La segunda forma de visualizar la discrepancia, menos «vistosa» y promocionada, sería la que no persigue obsesivamente vencer, ni siquiera convencer, simplemente pretende ensanchar el campo cognitivo de la argumentación con el fin de incorporar nuevos puntos de vista a los discrepantes. Desde esta premisa es desde donde cobra un valor inestimable la pedagogía de la discrepancia. Una pedagogía que debería tener en cuenta, como mínimo, algunas circunstancias por todos conocidas pero escasamente practicadas: Se discrepa desde el diálogo, es decir, desde la escucha, el respeto y ciertas dosis de empatía con el otro; no tiene más razón quien más grita; y el estudio, la observación y la reflexión deben preceder a cualquier opinión personal. Hoy en día, los medios y las redes sociales incitan de manera compulsiva más a opinar que a reflexionar en un acto reflejo, casi como el que practican las bestias en su permanente alteridad. Ortega y Gasset hablaba del «ensimismamiento» como ese lapsus que el animal humano, a diferencia del resto de animales, se da o debería darse, entre el acontecimiento y su respuesta para que en ese decalaje la reflexión ayude a encontrar razones para decidir con más criterio. En una sociedad tan competitiva, acogotada por las urgencias de toda índole, la mayoría de ellas ficticias y tan condicionadas por el qué dirán, no es el escenario más favorable para esta pedagogía de la discrepancia lo cual no resta ni un ápice la necesidad de ponerla en práctica.

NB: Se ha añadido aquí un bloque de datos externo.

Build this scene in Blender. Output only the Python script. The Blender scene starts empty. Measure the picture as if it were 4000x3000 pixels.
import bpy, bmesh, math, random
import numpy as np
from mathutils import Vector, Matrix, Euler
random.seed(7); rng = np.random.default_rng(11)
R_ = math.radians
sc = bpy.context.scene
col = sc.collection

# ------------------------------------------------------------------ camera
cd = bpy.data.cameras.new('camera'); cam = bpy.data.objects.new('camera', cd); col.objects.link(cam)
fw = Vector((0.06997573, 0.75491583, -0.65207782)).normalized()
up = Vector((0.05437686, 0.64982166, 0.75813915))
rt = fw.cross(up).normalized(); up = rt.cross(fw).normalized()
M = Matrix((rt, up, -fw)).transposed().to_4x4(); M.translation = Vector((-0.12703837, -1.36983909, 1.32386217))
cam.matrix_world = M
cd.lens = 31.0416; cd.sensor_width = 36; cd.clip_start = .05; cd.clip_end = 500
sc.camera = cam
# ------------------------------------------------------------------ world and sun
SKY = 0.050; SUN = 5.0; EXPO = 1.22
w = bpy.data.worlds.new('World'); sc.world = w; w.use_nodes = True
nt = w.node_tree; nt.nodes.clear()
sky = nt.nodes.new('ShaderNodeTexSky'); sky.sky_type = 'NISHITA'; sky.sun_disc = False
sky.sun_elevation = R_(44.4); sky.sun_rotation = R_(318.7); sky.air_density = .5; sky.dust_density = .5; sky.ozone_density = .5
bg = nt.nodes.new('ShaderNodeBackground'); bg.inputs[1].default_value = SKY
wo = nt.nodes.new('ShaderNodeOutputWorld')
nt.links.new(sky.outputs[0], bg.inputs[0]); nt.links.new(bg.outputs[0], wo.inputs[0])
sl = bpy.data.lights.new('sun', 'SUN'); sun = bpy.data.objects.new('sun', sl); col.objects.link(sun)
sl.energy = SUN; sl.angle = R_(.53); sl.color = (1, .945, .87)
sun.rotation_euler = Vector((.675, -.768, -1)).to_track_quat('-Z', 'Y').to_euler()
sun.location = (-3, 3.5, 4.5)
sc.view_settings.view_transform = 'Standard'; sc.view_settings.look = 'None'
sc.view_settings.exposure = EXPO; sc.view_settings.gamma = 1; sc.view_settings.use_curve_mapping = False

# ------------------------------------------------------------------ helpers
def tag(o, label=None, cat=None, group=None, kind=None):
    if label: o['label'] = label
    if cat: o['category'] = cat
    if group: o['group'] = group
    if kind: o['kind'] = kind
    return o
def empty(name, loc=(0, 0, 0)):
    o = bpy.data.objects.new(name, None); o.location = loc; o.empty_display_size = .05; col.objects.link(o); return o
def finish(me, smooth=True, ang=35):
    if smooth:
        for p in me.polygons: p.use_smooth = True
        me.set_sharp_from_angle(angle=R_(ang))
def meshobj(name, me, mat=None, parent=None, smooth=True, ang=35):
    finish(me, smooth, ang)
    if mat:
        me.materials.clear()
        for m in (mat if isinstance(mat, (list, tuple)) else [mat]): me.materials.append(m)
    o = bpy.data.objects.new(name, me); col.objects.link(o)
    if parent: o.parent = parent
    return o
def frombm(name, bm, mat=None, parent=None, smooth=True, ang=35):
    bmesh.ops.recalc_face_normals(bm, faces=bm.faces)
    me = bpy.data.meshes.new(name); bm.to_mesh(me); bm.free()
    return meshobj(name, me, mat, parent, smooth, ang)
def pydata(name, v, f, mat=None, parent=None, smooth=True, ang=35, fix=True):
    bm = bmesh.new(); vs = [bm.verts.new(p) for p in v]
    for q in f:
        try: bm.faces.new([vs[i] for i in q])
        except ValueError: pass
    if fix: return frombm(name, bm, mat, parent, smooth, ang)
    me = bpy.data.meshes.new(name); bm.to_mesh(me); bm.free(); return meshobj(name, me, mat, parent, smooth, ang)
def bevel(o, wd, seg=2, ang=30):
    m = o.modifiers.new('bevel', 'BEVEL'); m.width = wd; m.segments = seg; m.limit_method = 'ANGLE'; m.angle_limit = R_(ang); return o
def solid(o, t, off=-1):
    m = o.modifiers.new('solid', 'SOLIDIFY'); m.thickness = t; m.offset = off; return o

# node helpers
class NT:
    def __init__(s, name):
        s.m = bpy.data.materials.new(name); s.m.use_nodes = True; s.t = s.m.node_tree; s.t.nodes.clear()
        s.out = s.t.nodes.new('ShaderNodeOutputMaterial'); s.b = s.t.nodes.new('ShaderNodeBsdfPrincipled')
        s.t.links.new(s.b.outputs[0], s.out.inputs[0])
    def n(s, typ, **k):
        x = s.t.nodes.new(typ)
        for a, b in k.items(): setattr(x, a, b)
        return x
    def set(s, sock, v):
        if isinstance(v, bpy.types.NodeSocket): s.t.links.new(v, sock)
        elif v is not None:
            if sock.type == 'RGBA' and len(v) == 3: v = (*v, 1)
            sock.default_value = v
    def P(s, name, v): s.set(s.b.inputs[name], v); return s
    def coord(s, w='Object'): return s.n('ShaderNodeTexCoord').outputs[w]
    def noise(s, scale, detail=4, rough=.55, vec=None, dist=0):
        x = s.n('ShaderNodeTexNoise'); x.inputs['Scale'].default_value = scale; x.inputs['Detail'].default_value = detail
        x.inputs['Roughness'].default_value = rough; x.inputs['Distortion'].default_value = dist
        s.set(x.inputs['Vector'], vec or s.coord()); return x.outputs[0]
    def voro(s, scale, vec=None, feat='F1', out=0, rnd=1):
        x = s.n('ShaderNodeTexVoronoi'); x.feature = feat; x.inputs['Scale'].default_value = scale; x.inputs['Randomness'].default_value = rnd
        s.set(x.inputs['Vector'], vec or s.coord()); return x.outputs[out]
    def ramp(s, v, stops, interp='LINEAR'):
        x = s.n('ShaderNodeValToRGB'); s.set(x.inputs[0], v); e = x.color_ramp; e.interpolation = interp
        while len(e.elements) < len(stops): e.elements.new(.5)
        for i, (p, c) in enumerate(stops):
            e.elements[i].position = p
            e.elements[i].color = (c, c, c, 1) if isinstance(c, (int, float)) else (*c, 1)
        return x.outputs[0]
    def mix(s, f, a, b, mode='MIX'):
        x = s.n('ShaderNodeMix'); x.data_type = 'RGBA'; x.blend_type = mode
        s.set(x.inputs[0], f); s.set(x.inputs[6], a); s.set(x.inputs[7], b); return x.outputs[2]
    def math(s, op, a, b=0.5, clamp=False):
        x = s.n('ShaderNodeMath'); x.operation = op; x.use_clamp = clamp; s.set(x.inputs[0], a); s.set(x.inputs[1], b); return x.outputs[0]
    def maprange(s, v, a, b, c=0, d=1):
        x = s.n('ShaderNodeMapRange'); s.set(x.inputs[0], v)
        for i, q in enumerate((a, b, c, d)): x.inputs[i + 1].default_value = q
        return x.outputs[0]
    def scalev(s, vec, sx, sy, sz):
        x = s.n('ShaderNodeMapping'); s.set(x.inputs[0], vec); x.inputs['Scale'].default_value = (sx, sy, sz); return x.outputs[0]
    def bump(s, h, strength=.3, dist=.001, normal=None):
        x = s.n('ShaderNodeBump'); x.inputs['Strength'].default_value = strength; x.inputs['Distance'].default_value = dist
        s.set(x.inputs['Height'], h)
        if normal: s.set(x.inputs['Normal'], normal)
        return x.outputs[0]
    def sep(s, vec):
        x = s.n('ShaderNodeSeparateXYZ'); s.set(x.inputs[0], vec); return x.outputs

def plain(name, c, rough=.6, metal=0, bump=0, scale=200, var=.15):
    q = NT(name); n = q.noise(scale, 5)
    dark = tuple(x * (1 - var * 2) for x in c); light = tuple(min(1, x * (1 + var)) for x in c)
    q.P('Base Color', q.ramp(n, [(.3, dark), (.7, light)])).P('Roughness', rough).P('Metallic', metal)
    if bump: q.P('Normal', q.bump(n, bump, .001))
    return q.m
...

Sin entrar en demasiadas profundidades, el método científico es un claro ejemplo de cómo los paradigmas que la ciencia va construyendo están basados precisamente en una pedagogía de la discrepancia, que no sólo no la rehúye sino que la alimenta, como el mejor argumento que da fortaleza a cualquier tesis enunciada, o a su superación en un acto de progreso del conocimiento.
La discrepancia bien entendida, desde el aprendizaje que el otro puede proporcionar es positiva e indispensable en la convivencia inteligente. La discusión basada en la lógica «vencedor vs vencido» es un acto que provoca parálisis intelectual, desestabilización y crispación en una sociedad.